• **Collected data**:
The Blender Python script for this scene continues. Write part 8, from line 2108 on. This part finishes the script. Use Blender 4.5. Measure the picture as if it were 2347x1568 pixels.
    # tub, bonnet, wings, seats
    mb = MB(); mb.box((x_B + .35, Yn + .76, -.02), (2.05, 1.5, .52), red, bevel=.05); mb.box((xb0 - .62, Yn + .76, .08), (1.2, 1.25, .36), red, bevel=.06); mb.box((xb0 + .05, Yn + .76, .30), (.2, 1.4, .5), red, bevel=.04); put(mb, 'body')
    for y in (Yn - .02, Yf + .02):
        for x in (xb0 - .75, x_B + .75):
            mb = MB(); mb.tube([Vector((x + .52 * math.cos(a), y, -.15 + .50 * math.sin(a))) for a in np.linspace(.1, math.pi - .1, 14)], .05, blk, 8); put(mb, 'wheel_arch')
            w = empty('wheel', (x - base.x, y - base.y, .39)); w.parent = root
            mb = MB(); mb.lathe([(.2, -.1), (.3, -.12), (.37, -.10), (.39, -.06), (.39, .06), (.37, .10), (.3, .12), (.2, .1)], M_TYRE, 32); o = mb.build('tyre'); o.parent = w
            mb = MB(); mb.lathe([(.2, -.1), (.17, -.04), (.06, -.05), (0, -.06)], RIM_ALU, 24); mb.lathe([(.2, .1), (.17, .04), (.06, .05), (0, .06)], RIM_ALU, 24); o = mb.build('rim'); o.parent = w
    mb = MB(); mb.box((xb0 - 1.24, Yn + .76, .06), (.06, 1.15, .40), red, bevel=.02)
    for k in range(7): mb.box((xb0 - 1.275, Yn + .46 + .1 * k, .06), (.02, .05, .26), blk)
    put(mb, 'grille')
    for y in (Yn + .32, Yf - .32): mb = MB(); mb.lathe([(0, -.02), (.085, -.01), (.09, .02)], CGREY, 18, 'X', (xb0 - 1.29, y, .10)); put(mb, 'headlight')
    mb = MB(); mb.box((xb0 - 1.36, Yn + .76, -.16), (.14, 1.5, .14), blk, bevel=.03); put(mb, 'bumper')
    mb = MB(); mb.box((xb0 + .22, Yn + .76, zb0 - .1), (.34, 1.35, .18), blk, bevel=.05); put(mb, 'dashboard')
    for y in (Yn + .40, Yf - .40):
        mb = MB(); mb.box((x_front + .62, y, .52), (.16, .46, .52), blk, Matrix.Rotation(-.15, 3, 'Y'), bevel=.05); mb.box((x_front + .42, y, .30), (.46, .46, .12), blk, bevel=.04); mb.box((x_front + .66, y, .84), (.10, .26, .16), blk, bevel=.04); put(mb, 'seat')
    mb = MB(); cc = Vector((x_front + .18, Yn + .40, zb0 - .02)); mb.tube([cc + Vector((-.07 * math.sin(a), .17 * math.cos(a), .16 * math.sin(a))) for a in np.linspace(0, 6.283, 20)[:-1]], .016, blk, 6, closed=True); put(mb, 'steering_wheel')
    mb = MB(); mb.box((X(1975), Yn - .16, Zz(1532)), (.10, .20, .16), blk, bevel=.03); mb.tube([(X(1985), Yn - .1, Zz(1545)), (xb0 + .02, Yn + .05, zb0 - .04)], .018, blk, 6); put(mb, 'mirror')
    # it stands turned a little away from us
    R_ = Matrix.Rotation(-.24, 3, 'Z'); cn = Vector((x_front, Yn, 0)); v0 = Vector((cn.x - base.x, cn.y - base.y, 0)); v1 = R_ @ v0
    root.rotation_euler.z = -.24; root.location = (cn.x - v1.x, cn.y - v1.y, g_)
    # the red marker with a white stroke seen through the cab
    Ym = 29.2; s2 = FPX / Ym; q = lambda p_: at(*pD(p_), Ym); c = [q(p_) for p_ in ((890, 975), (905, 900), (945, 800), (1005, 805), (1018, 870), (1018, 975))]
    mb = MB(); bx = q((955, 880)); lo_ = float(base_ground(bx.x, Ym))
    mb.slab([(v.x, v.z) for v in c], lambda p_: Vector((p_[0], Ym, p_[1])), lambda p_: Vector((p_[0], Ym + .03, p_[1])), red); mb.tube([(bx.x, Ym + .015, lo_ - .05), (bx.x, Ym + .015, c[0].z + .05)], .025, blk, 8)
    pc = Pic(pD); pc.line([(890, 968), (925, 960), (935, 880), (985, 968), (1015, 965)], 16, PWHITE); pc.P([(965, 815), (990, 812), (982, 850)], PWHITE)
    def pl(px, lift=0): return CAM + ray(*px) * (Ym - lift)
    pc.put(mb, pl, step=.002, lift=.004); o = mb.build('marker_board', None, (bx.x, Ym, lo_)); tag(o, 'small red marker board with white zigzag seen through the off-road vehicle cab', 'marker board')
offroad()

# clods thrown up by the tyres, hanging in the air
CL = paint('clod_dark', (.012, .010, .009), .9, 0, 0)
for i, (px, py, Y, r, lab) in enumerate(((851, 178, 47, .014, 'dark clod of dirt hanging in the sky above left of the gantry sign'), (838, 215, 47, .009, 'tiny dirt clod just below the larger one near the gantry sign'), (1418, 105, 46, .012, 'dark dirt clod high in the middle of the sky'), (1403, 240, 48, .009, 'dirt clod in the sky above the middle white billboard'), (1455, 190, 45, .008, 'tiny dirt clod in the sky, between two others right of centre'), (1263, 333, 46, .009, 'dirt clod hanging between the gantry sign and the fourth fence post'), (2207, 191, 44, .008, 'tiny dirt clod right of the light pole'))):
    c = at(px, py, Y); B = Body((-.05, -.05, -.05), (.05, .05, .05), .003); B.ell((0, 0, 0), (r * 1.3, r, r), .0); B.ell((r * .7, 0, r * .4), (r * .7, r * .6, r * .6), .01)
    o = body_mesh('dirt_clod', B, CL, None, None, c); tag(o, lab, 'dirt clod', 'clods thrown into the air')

• **What you have to do**: From the preceding material, extract every line exactly.

• **Response for this exercise**:
The Blender Python script for this scene continues. Write part 8, from line 2108 on. This part finishes the script. Use Blender 4.5. Measure the picture as if it were 2347x1568 pixels.
    # tub, bonnet, wings, seats
    mb = MB(); mb.box((x_B + .35, Yn + .76, -.02), (2.05, 1.5, .52), red, bevel=.05); mb.box((xb0 - .62, Yn + .76, .08), (1.2, 1.25, .36), red, bevel=.06); mb.box((xb0 + .05, Yn + .76, .30), (.2, 1.4, .5), red, bevel=.04); put(mb, 'body')
    for y in (Yn - .02, Yf + .02):
        for x in (xb0 - .75, x_B + .75):
            mb = MB(); mb.tube([Vector((x + .52 * math.cos(a), y, -.15 + .50 * math.sin(a))) for a in np.linspace(.1, math.pi - .1, 14)], .05, blk, 8); put(mb, 'wheel_arch')
            w = empty('wheel', (x - base.x, y - base.y, .39)); w.parent = root
            mb = MB(); mb.lathe([(.2, -.1), (.3, -.12), (.37, -.10), (.39, -.06), (.39, .06), (.37, .10), (.3, .12), (.2, .1)], M_TYRE, 32); o = mb.build('tyre'); o.parent = w
            mb = MB(); mb.lathe([(.2, -.1), (.17, -.04), (.06, -.05), (0, -.06)], RIM_ALU, 24); mb.lathe([(.2, .1), (.17, .04), (.06, .05), (0, .06)], RIM_ALU, 24); o = mb.build('rim'); o.parent = w
    mb = MB(); mb.box((xb0 - 1.24, Yn + .76, .06), (.06, 1.15, .40), red, bevel=.02)
    for k in range(7): mb.box((xb0 - 1.275, Yn + .46 + .1 * k, .06), (.02, .05, .26), blk)
    put(mb, 'grille')
    for y in (Yn + .32, Yf - .32): mb = MB(); mb.lathe([(0, -.02), (.085, -.01), (.09, .02)], CGREY, 18, 'X', (xb0 - 1.29, y, .10)); put(mb, 'headlight')
    mb = MB(); mb.box((xb0 - 1.36, Yn + .76, -.16), (.14, 1.5, .14), blk, bevel=.03); put(mb, 'bumper')
    mb = MB(); mb.box((xb0 + .22, Yn + .76, zb0 - .1), (.34, 1.35, .18), blk, bevel=.05); put(mb, 'dashboard')
    for y in (Yn + .40, Yf - .40):
        mb = MB(); mb.box((x_front + .62, y, .52), (.16, .46, .52), blk, Matrix.Rotation(-.15, 3, 'Y'), bevel=.05); mb.box((x_front + .42, y, .30), (.46, .46, .12), blk, bevel=.04); mb.box((x_front + .66, y, .84), (.10, .26, .16), blk, bevel=.04); put(mb, 'seat')
    mb = MB(); cc = Vector((x_front + .18, Yn + .40, zb0 - .02)); mb.tube([cc + Vector((-.07 * math.sin(a), .17 * math.cos(a), .16 * math.sin(a))) for a in np.linspace(0, 6.283, 20)[:-1]], .016, blk, 6, closed=True); put(mb, 'steering_wheel')
    mb = MB(); mb.box((X(1975), Yn - .16, Zz(1532)), (.10, .20, .16), blk, bevel=.03); mb.tube([(X(1985), Yn - .1, Zz(1545)), (xb0 + .02, Yn + .05, zb0 - .04)], .018, blk, 6); put(mb, 'mirror')
    # it stands turned a little away from us
    R_ = Matrix.Rotation(-.24, 3, 'Z'); cn = Vector((x_front, Yn, 0)); v0 = Vector((cn.x - base.x, cn.y - base.y, 0)); v1 = R_ @ v0
    root.rotation_euler.z = -.24; root.location = (cn.x - v1.x, cn.y - v1.y, g_)
    # the red marker with a white stroke seen through the cab
    Ym = 29.2; s2 = FPX / Ym; q = lambda p_: at(*pD(p_), Ym); c = [q(p_) for p_ in ((890, 975), (905, 900), (945, 800), (1005, 805), (1018, 870), (1018, 975))]
    mb = MB(); bx = q((955, 880)); lo_ = float(base_ground(bx.x, Ym))
    mb.slab([(v.x, v.z) for v in c], lambda p_: Vector((p_[0], Ym, p_[1])), lambda p_: Vector((p_[0], Ym + .03, p_[1])), red); mb.tube([(bx.x, Ym + .015, lo_ - .05), (bx.x, Ym + .015, c[0].z + .05)], .025, blk, 8)
    pc = Pic(pD); pc.line([(890, 968), (925, 960), (935, 880), (985, 968), (1015, 965)], 16, PWHITE); pc.P([(965, 815), (990, 812), (982, 850)], PWHITE)
    def pl(px, lift=0): return CAM + ray(*px) * (Ym - lift)
    pc.put(mb, pl, step=.002, lift=.004); o = mb.build('marker_board', None, (bx.x, Ym, lo_)); tag(o, 'small red marker board with white zigzag seen through the off-road vehicle cab', 'marker board')
offroad()

# clods thrown up by the tyres, hanging in the air
CL = paint('clod_dark', (.012, .010, .009), .9, 0, 0)
for i, (px, py, Y, r, lab) in enumerate(((851, 178, 47, .014, 'dark clod of dirt hanging in the sky above left of the gantry sign'), (838, 215, 47, .009, 'tiny dirt clod just below the larger one near the gantry sign'), (1418, 105, 46, .012, 'dark dirt clod high in the middle of the sky'), (1403, 240, 48, .009, 'dirt clod in the sky above the middle white billboard'), (1455, 190, 45, .008, 'tiny dirt clod in the sky, between two others right of centre'), (1263, 333, 46, .009, 'dirt clod hanging between the gantry sign and the fourth fence post'), (2207, 191, 44, .008, 'tiny dirt clod right of the light pole'))):
    c = at(px, py, Y); B = Body((-.05, -.05, -.05), (.05, .05, .05), .003); B.ell((0, 0, 0), (r * 1.3, r, r), .0); B.ell((r * .7, 0, r * .4), (r * .7, r * .6, r * .6), .01)
    o = body_mesh('dirt_clod', B, CL, None, None, c); tag(o, lab, 'dirt clod', 'clods thrown into the air')